Le 14 mars dernier, l’assemblée générale de l’association a décidé de ne pas prolonger le supplice. Si le bail prend fin au 31 décembre 2019, le café ne passera pas l’été. Car à l’amertume s’ajoute un problème de taille, les travaux de l’abbatiale démarreront bientôt sous les fenêtres du Café du marché. Impossible d’installer la terrasse et encore moins de garantir la tranquillité présentée comme une carte de visite. Et c’est sans compter le manque à gagner pour le bistrot. L’expérience s’achève et ne sera pas renouvelée. «Difficile de faire une photocopie de ce projet. Et pour aller où?», s’interroge le pasteur.
Le 31 mars, les 6 salariés, soit 1,5 équivalent plein-temps ont reçu leur lettre de licenciement. Quant à Patrice Haesslein, il met à jour son CV. «J’ai prévenu le Conseil régional de la région La Broye de l’EERV que mon expérience dans la Broye était terminée. Je n’imaginais pas qu’un tel défi se présenterait à moi à l’aube de mes 60 ans. Mais il y a pire dans la vie.»
Une nouvelle convention
La lumière s’éteint au café, une autre s’allume dans l’abbatiale voisine. Le 25 mars, Xavier Paillard, président de l’EERV, a rencontré la municipalité de Payerne, en présence du vicaire épiscopal de l’Église catholique vaudoise pour signer la nouvelle convention réglant l’utilisation de l’abbatiale de Payerne, propriété de la commune. Depuis 1963, l’activité cultuelle est confiée à l’EERV. Aujourd’hui, la convention reconnaît que l’abbatiale, exploitée par l’Association du Site de l’abbatiale de Payerne est désormais utilisée par les paroisses réformée et catholique donnant au lieu une dimension œcuménique. Si les célébrations religieuses qui ont lieu en dehors des heures d’ouverture de l’abbatiale seront autorisées, la convention autorise désormais cinq célébrations pendant les heures d’ouverture de l’abbatiale.

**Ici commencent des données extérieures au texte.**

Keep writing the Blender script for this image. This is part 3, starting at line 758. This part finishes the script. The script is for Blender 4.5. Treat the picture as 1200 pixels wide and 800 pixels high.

La signature a aussi été l’occasion pour Xavier Paillard de transmettre les doléances de l’assemblée régionale de la région la Broye de l’EERV. «J’ai fait part, à la demande de son soutien à l’activité du Café du marché et à sa volonté de maintien de l’activité, notamment. La municipalité souhaite organiser une rencontre avec l’ensemble des acteurs, d’ici l’été, pour pouvoir dresser un bilan et clore le projet.»